## What you will do:
Gather all lines from the material that contain "scene".

## Material to process:
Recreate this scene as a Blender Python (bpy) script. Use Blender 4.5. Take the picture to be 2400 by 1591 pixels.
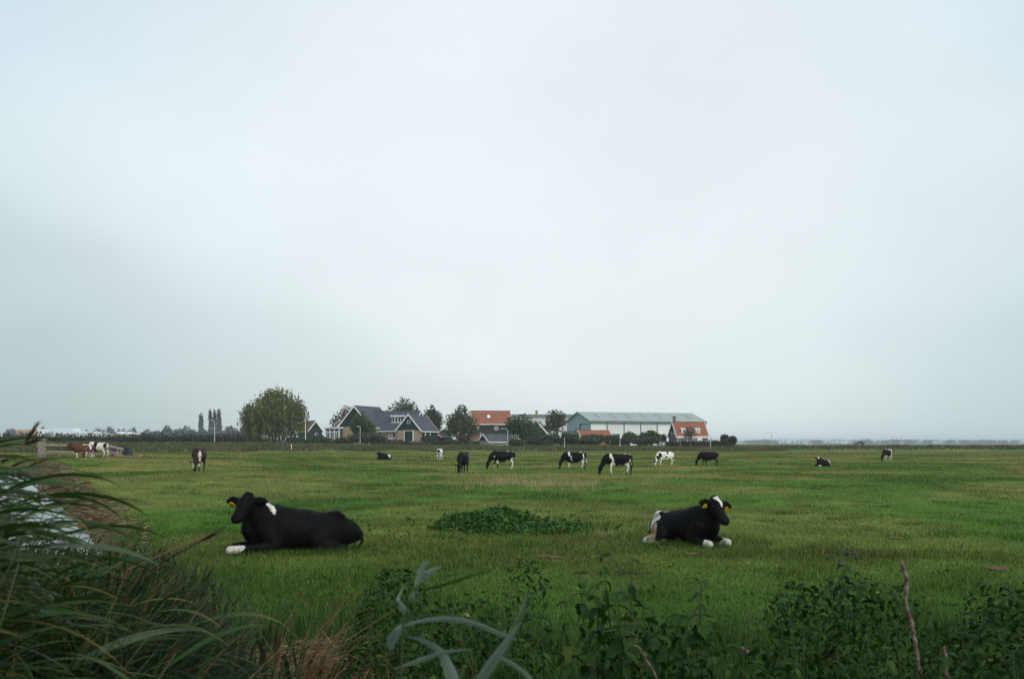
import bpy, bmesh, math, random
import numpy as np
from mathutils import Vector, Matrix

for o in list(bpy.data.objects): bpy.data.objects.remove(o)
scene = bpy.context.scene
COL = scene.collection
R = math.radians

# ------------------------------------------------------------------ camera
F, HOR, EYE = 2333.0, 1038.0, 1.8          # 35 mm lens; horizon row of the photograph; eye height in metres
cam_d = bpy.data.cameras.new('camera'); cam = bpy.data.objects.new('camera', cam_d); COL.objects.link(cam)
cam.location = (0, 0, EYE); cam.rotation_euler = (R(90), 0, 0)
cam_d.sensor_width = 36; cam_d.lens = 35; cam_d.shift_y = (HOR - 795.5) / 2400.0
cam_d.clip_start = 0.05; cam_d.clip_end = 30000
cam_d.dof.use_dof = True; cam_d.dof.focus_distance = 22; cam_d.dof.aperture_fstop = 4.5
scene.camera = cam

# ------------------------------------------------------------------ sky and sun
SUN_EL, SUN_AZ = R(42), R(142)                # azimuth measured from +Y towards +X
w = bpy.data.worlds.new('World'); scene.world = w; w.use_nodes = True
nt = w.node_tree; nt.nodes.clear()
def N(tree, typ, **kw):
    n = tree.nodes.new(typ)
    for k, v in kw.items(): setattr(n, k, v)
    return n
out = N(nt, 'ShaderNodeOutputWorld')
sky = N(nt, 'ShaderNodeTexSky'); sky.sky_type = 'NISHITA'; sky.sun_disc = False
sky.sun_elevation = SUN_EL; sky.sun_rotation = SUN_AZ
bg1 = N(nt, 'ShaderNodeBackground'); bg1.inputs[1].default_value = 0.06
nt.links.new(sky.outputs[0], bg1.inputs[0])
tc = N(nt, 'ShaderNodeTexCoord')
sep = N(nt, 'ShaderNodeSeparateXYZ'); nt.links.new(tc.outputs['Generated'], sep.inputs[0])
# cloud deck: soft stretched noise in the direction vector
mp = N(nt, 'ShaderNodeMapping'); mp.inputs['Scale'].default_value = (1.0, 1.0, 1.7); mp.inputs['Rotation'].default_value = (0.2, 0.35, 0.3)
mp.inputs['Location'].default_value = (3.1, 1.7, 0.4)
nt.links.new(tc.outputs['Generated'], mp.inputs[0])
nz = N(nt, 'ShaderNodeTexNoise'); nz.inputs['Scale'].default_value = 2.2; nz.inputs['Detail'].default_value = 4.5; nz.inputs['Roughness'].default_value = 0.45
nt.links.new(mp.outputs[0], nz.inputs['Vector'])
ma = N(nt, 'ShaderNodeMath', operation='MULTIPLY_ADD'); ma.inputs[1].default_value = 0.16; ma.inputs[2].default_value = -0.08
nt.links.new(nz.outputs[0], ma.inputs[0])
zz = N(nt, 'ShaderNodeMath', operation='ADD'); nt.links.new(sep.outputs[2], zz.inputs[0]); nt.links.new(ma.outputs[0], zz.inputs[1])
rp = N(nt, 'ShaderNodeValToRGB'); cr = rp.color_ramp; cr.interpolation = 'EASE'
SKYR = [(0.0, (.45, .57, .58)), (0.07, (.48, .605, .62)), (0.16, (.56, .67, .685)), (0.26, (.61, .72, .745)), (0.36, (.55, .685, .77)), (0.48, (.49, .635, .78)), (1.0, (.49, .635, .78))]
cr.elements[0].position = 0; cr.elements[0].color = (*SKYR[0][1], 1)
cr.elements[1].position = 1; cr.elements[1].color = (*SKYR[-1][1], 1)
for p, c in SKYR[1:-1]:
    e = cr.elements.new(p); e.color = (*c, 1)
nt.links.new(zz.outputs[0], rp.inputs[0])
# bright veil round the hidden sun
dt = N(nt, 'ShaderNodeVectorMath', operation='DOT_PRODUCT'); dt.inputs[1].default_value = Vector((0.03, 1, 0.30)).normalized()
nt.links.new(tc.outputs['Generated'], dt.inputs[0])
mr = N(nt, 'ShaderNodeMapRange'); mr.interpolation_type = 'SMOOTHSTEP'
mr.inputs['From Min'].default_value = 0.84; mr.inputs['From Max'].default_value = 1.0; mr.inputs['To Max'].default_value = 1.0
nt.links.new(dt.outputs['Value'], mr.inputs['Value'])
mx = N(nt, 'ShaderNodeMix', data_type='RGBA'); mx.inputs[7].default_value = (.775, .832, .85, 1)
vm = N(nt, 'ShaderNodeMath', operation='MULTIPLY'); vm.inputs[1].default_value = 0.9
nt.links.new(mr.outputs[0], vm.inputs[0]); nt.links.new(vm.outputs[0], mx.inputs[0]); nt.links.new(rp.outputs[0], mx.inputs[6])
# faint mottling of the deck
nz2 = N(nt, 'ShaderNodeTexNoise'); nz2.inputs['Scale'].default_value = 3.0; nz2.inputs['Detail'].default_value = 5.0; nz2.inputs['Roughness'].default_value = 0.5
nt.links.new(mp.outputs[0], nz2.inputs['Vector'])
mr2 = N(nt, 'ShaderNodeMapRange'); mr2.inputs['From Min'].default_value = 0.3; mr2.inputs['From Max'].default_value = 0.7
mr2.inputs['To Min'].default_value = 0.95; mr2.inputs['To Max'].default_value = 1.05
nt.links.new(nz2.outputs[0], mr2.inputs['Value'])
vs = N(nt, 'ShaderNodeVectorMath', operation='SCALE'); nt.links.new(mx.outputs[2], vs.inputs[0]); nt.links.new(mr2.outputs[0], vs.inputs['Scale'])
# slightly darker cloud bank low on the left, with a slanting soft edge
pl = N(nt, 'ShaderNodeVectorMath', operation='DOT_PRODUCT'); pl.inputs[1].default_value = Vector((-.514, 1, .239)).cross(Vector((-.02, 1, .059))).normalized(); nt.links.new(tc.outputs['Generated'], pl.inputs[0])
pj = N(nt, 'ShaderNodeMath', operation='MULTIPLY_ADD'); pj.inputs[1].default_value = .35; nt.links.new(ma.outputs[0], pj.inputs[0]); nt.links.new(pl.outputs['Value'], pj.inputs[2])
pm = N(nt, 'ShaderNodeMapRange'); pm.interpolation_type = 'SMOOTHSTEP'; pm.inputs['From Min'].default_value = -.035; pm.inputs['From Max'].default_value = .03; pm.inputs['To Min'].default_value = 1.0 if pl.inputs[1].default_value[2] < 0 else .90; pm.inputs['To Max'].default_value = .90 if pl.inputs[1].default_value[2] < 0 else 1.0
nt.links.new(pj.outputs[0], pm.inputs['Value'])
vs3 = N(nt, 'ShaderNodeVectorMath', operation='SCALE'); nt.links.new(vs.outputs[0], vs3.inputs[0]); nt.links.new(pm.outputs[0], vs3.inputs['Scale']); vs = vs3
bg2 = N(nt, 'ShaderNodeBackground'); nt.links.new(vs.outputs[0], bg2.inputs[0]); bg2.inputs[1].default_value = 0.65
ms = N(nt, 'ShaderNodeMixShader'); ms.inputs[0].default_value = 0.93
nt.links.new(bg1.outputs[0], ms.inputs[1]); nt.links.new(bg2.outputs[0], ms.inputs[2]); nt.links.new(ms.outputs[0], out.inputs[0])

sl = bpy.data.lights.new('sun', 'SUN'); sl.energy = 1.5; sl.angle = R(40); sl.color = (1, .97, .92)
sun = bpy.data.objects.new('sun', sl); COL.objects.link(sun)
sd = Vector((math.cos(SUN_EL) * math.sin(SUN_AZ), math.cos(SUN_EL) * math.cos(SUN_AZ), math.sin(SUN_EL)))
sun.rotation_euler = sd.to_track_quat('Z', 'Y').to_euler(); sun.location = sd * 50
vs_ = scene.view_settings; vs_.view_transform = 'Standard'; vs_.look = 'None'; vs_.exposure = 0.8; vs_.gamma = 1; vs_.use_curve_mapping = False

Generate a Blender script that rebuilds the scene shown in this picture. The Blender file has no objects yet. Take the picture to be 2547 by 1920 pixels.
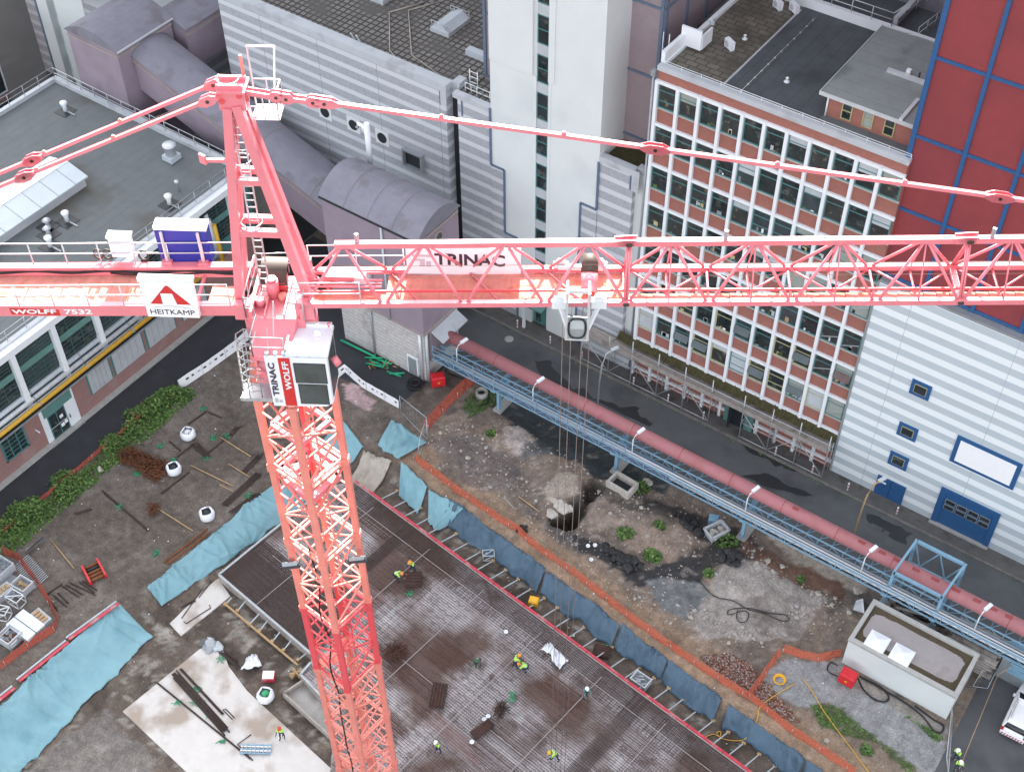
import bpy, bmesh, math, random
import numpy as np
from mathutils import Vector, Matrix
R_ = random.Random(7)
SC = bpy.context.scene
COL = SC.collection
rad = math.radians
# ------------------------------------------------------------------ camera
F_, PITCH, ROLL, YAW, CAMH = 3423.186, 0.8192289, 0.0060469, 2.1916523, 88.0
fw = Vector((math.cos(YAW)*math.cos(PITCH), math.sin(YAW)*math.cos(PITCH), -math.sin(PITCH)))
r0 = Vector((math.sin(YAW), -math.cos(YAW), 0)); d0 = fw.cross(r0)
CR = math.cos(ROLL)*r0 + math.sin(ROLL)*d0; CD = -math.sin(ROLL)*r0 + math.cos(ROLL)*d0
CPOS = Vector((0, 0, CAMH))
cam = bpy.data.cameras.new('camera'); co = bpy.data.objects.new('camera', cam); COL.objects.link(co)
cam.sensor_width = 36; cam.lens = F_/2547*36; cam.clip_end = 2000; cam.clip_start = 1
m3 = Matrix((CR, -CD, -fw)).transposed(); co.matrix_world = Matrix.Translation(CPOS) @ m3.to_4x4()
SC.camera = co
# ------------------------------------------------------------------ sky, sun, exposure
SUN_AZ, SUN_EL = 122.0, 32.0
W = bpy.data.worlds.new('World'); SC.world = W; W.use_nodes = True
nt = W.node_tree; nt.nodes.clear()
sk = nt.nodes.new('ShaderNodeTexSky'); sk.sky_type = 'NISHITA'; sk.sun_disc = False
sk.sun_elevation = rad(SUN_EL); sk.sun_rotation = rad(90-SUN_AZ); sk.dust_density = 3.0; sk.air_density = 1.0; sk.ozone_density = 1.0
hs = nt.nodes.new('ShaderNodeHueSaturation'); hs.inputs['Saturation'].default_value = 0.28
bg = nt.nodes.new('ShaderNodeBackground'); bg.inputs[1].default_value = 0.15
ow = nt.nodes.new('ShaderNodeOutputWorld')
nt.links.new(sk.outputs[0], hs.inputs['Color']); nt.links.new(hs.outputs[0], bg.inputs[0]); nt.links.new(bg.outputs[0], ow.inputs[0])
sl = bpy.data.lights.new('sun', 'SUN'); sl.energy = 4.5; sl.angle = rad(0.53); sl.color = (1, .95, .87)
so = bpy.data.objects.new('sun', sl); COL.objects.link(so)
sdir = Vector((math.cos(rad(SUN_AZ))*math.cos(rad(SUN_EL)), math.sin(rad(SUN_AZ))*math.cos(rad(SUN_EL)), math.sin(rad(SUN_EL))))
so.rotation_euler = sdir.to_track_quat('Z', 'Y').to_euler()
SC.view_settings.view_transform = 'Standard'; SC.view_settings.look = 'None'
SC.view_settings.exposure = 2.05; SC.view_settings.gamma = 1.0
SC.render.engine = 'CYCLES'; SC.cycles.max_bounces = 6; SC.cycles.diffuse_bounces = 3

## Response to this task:
Recreate this scene as a Blender Python (bpy) script. Use Blender 4.5. Take the picture to be 2400 by 1591 pixels.
scene = bpy.context.scene
COL = scene.collection
scene.camera = cam
w = bpy.data.worlds.new('World'); scene.world = w; w.use_nodes = True
vs_ = scene.view_settings; vs_.view_transform = 'Standard'; vs_.look = 'None'; vs_.exposure = 0.8; vs_.gamma = 1; vs_.use_curve_mapping = False
Generate a Blender script that rebuilds the scene shown in this picture. The Blender file has no objects yet. Take the picture to be 2547 by 1920 pixels.
SC = bpy.context.scene